### PROBLEM TO SOLVE
Reproduce the lines of the material exactly, excluding every image.
*** INFORMATION SHOWN ***
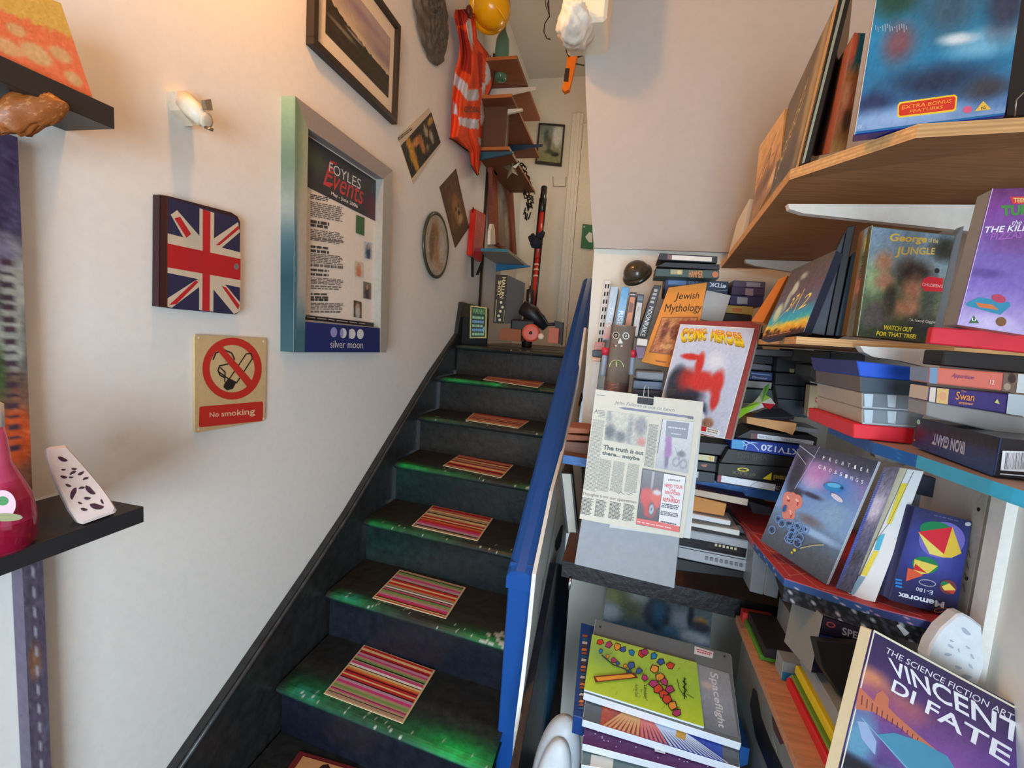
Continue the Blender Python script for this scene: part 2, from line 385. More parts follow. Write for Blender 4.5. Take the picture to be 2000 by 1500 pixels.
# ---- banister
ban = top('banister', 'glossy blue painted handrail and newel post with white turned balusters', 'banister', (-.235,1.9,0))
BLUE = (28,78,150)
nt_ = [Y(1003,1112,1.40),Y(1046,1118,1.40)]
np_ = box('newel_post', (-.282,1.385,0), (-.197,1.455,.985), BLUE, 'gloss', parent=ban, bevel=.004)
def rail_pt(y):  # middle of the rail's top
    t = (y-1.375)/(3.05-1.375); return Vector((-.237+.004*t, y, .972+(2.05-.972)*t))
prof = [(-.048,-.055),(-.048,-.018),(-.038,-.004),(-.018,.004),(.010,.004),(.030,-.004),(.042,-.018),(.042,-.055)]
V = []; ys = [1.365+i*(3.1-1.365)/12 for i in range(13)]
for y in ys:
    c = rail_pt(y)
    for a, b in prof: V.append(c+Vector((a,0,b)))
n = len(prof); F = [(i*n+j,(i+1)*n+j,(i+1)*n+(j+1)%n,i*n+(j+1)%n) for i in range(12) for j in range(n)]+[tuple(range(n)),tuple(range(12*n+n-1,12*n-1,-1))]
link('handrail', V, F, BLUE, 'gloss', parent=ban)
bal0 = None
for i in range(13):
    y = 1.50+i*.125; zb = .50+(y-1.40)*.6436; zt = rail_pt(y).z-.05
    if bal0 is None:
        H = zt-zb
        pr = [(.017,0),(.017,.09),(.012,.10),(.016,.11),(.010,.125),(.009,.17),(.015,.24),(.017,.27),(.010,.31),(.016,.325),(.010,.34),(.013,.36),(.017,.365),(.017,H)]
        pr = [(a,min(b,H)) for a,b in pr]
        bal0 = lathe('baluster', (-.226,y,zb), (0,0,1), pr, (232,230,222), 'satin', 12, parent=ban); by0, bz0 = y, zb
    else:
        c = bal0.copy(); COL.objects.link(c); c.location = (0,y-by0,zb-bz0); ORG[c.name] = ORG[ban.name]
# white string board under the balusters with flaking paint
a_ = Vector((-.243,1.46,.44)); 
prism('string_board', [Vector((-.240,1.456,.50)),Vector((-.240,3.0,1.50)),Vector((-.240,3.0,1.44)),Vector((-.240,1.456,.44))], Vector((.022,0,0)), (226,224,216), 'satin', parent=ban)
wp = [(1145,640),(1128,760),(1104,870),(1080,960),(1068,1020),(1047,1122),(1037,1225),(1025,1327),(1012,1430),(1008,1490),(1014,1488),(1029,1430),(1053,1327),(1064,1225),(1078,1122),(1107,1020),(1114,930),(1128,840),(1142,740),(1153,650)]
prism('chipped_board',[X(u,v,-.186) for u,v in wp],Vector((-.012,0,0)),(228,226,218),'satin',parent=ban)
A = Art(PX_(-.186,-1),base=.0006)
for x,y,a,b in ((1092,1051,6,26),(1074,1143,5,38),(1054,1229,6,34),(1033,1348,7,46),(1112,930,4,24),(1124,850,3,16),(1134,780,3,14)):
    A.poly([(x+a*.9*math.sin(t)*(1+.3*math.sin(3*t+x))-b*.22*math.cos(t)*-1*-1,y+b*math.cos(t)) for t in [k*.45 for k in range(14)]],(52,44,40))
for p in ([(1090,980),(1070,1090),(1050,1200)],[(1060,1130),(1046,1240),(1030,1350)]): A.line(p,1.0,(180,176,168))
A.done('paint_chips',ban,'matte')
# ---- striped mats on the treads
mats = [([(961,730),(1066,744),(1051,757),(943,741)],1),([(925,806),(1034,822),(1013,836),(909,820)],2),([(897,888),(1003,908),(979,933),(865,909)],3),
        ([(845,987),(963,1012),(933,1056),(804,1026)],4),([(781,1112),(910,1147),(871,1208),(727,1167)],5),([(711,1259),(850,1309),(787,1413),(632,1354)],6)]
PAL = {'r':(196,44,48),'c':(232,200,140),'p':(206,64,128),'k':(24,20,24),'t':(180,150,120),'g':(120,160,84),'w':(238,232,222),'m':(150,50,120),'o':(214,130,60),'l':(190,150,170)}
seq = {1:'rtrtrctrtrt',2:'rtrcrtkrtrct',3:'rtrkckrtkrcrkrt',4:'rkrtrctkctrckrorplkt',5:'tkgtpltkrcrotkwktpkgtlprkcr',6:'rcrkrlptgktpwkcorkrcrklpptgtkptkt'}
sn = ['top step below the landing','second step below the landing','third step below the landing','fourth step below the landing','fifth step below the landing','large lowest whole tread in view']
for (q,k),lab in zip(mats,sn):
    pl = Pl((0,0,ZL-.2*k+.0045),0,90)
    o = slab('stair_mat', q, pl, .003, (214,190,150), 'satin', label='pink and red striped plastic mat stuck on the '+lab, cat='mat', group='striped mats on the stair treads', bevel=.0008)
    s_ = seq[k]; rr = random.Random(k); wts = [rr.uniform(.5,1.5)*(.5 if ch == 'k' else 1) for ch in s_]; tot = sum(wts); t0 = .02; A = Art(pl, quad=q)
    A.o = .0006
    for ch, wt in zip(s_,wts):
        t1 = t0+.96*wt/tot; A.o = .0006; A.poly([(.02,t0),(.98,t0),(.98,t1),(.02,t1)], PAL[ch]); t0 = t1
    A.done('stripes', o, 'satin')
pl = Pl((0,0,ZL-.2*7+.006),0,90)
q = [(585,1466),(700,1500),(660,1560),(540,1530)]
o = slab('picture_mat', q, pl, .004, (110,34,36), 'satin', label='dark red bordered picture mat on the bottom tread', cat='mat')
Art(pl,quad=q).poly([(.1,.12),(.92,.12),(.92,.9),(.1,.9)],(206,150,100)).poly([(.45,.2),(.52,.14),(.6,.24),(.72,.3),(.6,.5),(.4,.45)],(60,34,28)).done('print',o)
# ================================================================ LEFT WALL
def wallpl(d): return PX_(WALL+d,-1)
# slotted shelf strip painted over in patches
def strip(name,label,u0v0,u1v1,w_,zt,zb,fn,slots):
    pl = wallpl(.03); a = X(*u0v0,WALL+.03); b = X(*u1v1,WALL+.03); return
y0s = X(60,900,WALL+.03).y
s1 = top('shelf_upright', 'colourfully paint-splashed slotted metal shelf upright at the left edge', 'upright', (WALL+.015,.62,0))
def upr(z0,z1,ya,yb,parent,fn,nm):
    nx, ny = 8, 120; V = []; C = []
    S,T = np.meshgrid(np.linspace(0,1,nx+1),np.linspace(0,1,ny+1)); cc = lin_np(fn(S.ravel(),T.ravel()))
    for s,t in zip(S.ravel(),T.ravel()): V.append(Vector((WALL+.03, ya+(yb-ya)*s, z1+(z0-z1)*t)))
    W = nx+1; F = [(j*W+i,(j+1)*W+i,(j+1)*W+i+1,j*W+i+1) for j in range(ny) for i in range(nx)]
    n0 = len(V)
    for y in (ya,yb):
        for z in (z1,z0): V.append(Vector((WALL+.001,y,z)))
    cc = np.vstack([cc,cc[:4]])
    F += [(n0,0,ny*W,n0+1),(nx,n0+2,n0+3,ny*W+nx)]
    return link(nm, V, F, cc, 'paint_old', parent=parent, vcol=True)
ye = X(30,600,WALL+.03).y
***
### EXERCISE ANSWER
Continue the Blender Python script for this scene: part 2, from line 385. More parts follow. Write for Blender 4.5. Take the picture to be 2000 by 1500 pixels.
# ---- banister
ban = top('banister', 'glossy blue painted handrail and newel post with white turned balusters', 'banister', (-.235,1.9,0))
BLUE = (28,78,150)
nt_ = [Y(1003,1112,1.40),Y(1046,1118,1.40)]
np_ = box('newel_post', (-.282,1.385,0), (-.197,1.455,.985), BLUE, 'gloss', parent=ban, bevel=.004)
def rail_pt(y):  # middle of the rail's top
    t = (y-1.375)/(3.05-1.375); return Vector((-.237+.004*t, y, .972+(2.05-.972)*t))
prof = [(-.048,-.055),(-.048,-.018),(-.038,-.004),(-.018,.004),(.010,.004),(.030,-.004),(.042,-.018),(.042,-.055)]
V = []; ys = [1.365+i*(3.1-1.365)/12 for i in range(13)]
for y in ys:
    c = rail_pt(y)
    for a, b in prof: V.append(c+Vector((a,0,b)))
n = len(prof); F = [(i*n+j,(i+1)*n+j,(i+1)*n+(j+1)%n,i*n+(j+1)%n) for i in range(12) for j in range(n)]+[tuple(range(n)),tuple(range(12*n+n-1,12*n-1,-1))]
link('handrail', V, F, BLUE, 'gloss', parent=ban)
bal0 = None
for i in range(13):
    y = 1.50+i*.125; zb = .50+(y-1.40)*.6436; zt = rail_pt(y).z-.05
    if bal0 is None:
        H = zt-zb
        pr = [(.017,0),(.017,.09),(.012,.10),(.016,.11),(.010,.125),(.009,.17),(.015,.24),(.017,.27),(.010,.31),(.016,.325),(.010,.34),(.013,.36),(.017,.365),(.017,H)]
        pr = [(a,min(b,H)) for a,b in pr]
        bal0 = lathe('baluster', (-.226,y,zb), (0,0,1), pr, (232,230,222), 'satin', 12, parent=ban); by0, bz0 = y, zb
    else:
        c = bal0.copy(); COL.objects.link(c); c.location = (0,y-by0,zb-bz0); ORG[c.name] = ORG[ban.name]
# white string board under the balusters with flaking paint
a_ = Vector((-.243,1.46,.44)); 
prism('string_board', [Vector((-.240,1.456,.50)),Vector((-.240,3.0,1.50)),Vector((-.240,3.0,1.44)),Vector((-.240,1.456,.44))], Vector((.022,0,0)), (226,224,216), 'satin', parent=ban)
wp = [(1145,640),(1128,760),(1104,870),(1080,960),(1068,1020),(1047,1122),(1037,1225),(1025,1327),(1012,1430),(1008,1490),(1014,1488),(1029,1430),(1053,1327),(1064,1225),(1078,1122),(1107,1020),(1114,930),(1128,840),(1142,740),(1153,650)]
prism('chipped_board',[X(u,v,-.186) for u,v in wp],Vector((-.012,0,0)),(228,226,218),'satin',parent=ban)
A = Art(PX_(-.186,-1),base=.0006)
for x,y,a,b in ((1092,1051,6,26),(1074,1143,5,38),(1054,1229,6,34),(1033,1348,7,46),(1112,930,4,24),(1124,850,3,16),(1134,780,3,14)):
    A.poly([(x+a*.9*math.sin(t)*(1+.3*math.sin(3*t+x))-b*.22*math.cos(t)*-1*-1,y+b*math.cos(t)) for t in [k*.45 for k in range(14)]],(52,44,40))
for p in ([(1090,980),(1070,1090),(1050,1200)],[(1060,1130),(1046,1240),(1030,1350)]): A.line(p,1.0,(180,176,168))
A.done('paint_chips',ban,'matte')
# ---- striped mats on the treads
mats = [([(961,730),(1066,744),(1051,757),(943,741)],1),([(925,806),(1034,822),(1013,836),(909,820)],2),([(897,888),(1003,908),(979,933),(865,909)],3),
        ([(845,987),(963,1012),(933,1056),(804,1026)],4),([(781,1112),(910,1147),(871,1208),(727,1167)],5),([(711,1259),(850,1309),(787,1413),(632,1354)],6)]
PAL = {'r':(196,44,48),'c':(232,200,140),'p':(206,64,128),'k':(24,20,24),'t':(180,150,120),'g':(120,160,84),'w':(238,232,222),'m':(150,50,120),'o':(214,130,60),'l':(190,150,170)}
seq = {1:'rtrtrctrtrt',2:'rtrcrtkrtrct',3:'rtrkckrtkrcrkrt',4:'rkrtrctkctrckrorplkt',5:'tkgtpltkrcrotkwktpkgtlprkcr',6:'rcrkrlptgktpwkcorkrcrklpptgtkptkt'}
sn = ['top step below the landing','second step below the landing','third step below the landing','fourth step below the landing','fifth step below the landing','large lowest whole tread in view']
for (q,k),lab in zip(mats,sn):
    pl = Pl((0,0,ZL-.2*k+.0045),0,90)
    o = slab('stair_mat', q, pl, .003, (214,190,150), 'satin', label='pink and red striped plastic mat stuck on the '+lab, cat='mat', group='striped mats on the stair treads', bevel=.0008)
    s_ = seq[k]; rr = random.Random(k); wts = [rr.uniform(.5,1.5)*(.5 if ch == 'k' else 1) for ch in s_]; tot = sum(wts); t0 = .02; A = Art(pl, quad=q)
    A.o = .0006
    for ch, wt in zip(s_,wts):
        t1 = t0+.96*wt/tot; A.o = .0006; A.poly([(.02,t0),(.98,t0),(.98,t1),(.02,t1)], PAL[ch]); t0 = t1
    A.done('stripes', o, 'satin')
pl = Pl((0,0,ZL-.2*7+.006),0,90)
q = [(585,1466),(700,1500),(660,1560),(540,1530)]
o = slab('picture_mat', q, pl, .004, (110,34,36), 'satin', label='dark red bordered picture mat on the bottom tread', cat='mat')
Art(pl,quad=q).poly([(.1,.12),(.92,.12),(.92,.9),(.1,.9)],(206,150,100)).poly([(.45,.2),(.52,.14),(.6,.24),(.72,.3),(.6,.5),(.4,.45)],(60,34,28)).done('print',o)
# ================================================================ LEFT WALL
def wallpl(d): return PX_(WALL+d,-1)
# slotted shelf strip painted over in patches
def strip(name,label,u0v0,u1v1,w_,zt,zb,fn,slots):
    pl = wallpl(.03); a = X(*u0v0,WALL+.03); b = X(*u1v1,WALL+.03); return
y0s = X(60,900,WALL+.03).y
s1 = top('shelf_upright', 'colourfully paint-splashed slotted metal shelf upright at the left edge', 'upright', (WALL+.015,.62,0))
def upr(z0,z1,ya,yb,parent,fn,nm):
    nx, ny = 8, 120; V = []; C = []
    S,T = np.meshgrid(np.linspace(0,1,nx+1),np.linspace(0,1,ny+1)); cc = lin_np(fn(S.ravel(),T.ravel()))
    for s,t in zip(S.ravel(),T.ravel()): V.append(Vector((WALL+.03, ya+(yb-ya)*s, z1+(z0-z1)*t)))
    W = nx+1; F = [(j*W+i,(j+1)*W+i,(j+1)*W+i+1,j*W+i+1) for j in range(ny) for i in range(nx)]
    n0 = len(V)
    for y in (ya,yb):
        for z in (z1,z0): V.append(Vector((WALL+.001,y,z)))
    cc = np.vstack([cc,cc[:4]])
    F += [(n0,0,ny*W,n0+1),(nx,n0+2,n0+3,ny*W+nx)]
    return link(nm, V, F, cc, 'paint_old', parent=parent, vcol=True)
ye = X(30,600,WALL+.03).y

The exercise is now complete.